Comment êtes-vous devenue autrice de BD ? Qu’est-ce qui vous a amenée à ce métier ?

Quand j’étais ado, je lisais beaucoup de BDs et de mangas à la médiathèque. Vers 12 ans j’ai découvert les blogs BDs qui sont un peu devenus ma passion pendant les années collège et lycée. J’ai compris que la plupart des auteurs et autrices que je lisais avaient fait les Arts Décoratifs de Strasbourg. Après le lycée j’ai donc fait une prépa aux écoles d’art pour ensuite passer le concours de la HEAR Strasbourg (anciennement Arts Décoratifs) où je suis restée pendant cinq ans.


Quelles sont vos inspirations, en général ?
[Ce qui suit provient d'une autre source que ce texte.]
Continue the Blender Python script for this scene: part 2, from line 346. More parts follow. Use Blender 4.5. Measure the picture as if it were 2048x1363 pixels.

En BD j’adore les ouvrages autobiographiques comme les livres de Julia Wertz, ou les mangas de Kabi Nagata. J’aime aussi beaucoup la série de BDs Wendy de Walter Scott, qui n’est pas forcément autobiographique mais qui sent tout de même le vécu. Je m’inspire aussi beaucoup de séries comme Pen15 ou encore Gravity Falls pour le dessin.


Pourquoi avez-vous choisi le noir et blanc pour cette première BD ?
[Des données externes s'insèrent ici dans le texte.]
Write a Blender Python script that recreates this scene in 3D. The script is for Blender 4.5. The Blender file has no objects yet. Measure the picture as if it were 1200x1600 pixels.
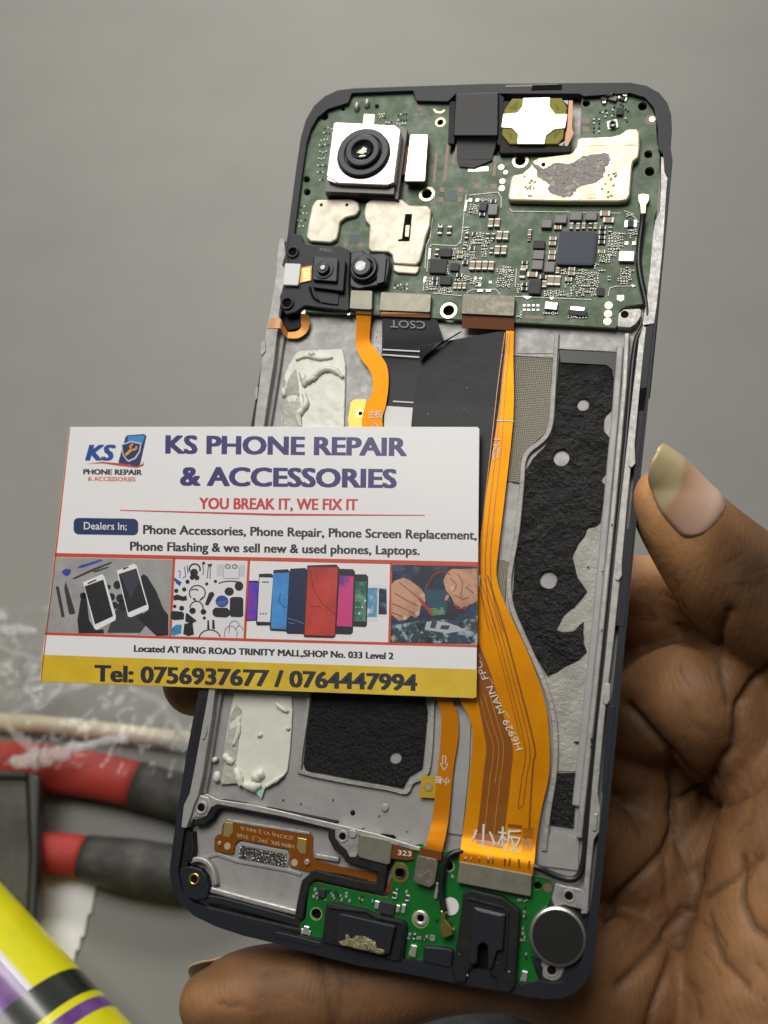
import bpy, bmesh, math, random
import numpy as np
from mathutils import Matrix, Vector

random.seed(7)
rng = np.random.default_rng(7)
S = bpy.context.scene
COL = S.collection

# ------------------------------------------------------------------ camera
CAM_H = 0.33
PITCH = math.radians(55)
F = 1500.0                                   # focal length in photo pixels (photo 1200 x 1600)
RT = np.array([1.0, 0, 0])
FW = np.array([0, math.cos(PITCH), -math.sin(PITCH)])
DN = np.array([0, -math.sin(PITCH), -math.cos(PITCH)])
CPOS = np.array([0, 0, CAM_H])
cam_data = bpy.data.cameras.new('camera')
cam = bpy.data.objects.new('camera', cam_data)
COL.objects.link(cam)
cam.matrix_world = Matrix([[*(RT[i], -DN[i], -FW[i], CPOS[i])] for i in range(3)] + [[0, 0, 0, 1]])
cam_data.sensor_fit = 'VERTICAL'
cam_data.sensor_height = 24
cam_data.lens = 24 * F / 1600
cam_data.clip_start = 0.005
cam_data.clip_end = 60
cam_data.dof.use_dof = True
cam_data.dof.focus_distance = 0.183
cam_data.dof.aperture_fstop = 11
S.camera = cam

# ------------------------------------------------------------------ light
S.view_settings.view_transform = 'Standard'
S.view_settings.look = 'None'
S.view_settings.exposure = 0
S.view_settings.gamma = 1
W = bpy.data.worlds.new('World')
S.world = W
W.use_nodes = True
wn = W.node_tree
bg = wn.nodes['Background']
tc = wn.nodes.new('ShaderNodeTexCoord')
sx = wn.nodes.new('ShaderNodeSeparateXYZ')
wn.links.new(tc.outputs['Generated'], sx.inputs[0])
cr = wn.nodes.new('ShaderNodeValToRGB')
mr = wn.nodes.new('ShaderNodeMapRange')
mr.inputs[1].default_value = -1
mr.inputs[2].default_value = 1
wn.links.new(sx.outputs['Y'], mr.inputs[0])
wn.links.new(mr.outputs[0], cr.inputs[0])
cr.color_ramp.elements[0].position = 0.25
cr.color_ramp.elements[0].color = (0.035, 0.033, 0.03, 1)
cr.color_ramp.elements[1].position = 0.8
cr.color_ramp.elements[1].color = (0.34, 0.335, 0.32, 1)
wn.links.new(cr.outputs[0], bg.inputs[0])
bg.inputs[1].default_value = 0.75

def area(name, loc, target, size, size_y, power, col):
    l = bpy.data.lights.new(name, 'AREA')
    l.shape = 'RECTANGLE'
    l.size = size
    l.size_y = size_y
    l.energy = power
    l.color = col
    o = bpy.data.objects.new(name, l)
    COL.objects.link(o)
    o.location = loc
    o.rotation_euler = (Vector(target) - Vector(loc)).to_track_quat('-Z', 'Y').to_euler()
    return o
area('bench_lamp', (-0.15, 0.25, 0.75), (0.0, 0.14, 0.18), 0.42, 0.30, 3.0, (1.0, 0.97, 0.92))
area('far_desk_fill', (-0.02, 1.2, 0.75), (0.0, 0.85, 0.0), 0.7, 0.3, 9.5, (1.0, 0.96, 0.89))  # added fill light to brighten the far part of the desk

# ------------------------------------------------------------------ projections
PA = np.array([0.9645348227686318, 0.09128218491444298, -0.2476694135010005])
PB = np.array([0.14328424451041635, -0.9690885391371443, 0.200840804091486])
PN = np.array([-0.22168040270119346, -0.22920507418091973, -0.9477989412464839])
PT = np.array([-0.04034479113005904, 0.07387078988967623, 0.175330350928581])
CW = np.stack([RT, DN, FW], 1)               # camera axes -> world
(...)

"Demi-Pensionnaires" vient à la base d’une courte histoire de douze pages que j’avais écrite et dessinée pour mon diplôme. J’avais travaillé en niveaux de gris et en trames pour économiser du temps et de l’encre d’imprimante. Au moment de faire Demi-Pensionnaires je me suis rendue compte qu’ajouter de la couleur n’amenait rien à l’histoire, j’ai donc gardé les planches en noir et blanc.


Comment s’aborde le traitement d’un sujet aussi universel (sans redite, en plus) ?

J’ai l’impression que l’adolescence est un sujet tellement vaste qu’on pourra toujours dire quelque chose dessus ! Pour ma part, vu que c’est un récit semi-autobiographique, je me suis concentrée sur ma propre expérience et sur les anecdotes de mes amies de l’époque, qui restent celles d’ados blanches et hétéros.


Au niveau du style graphique, comment se définit-il ? Comment s’affirme-t-il ?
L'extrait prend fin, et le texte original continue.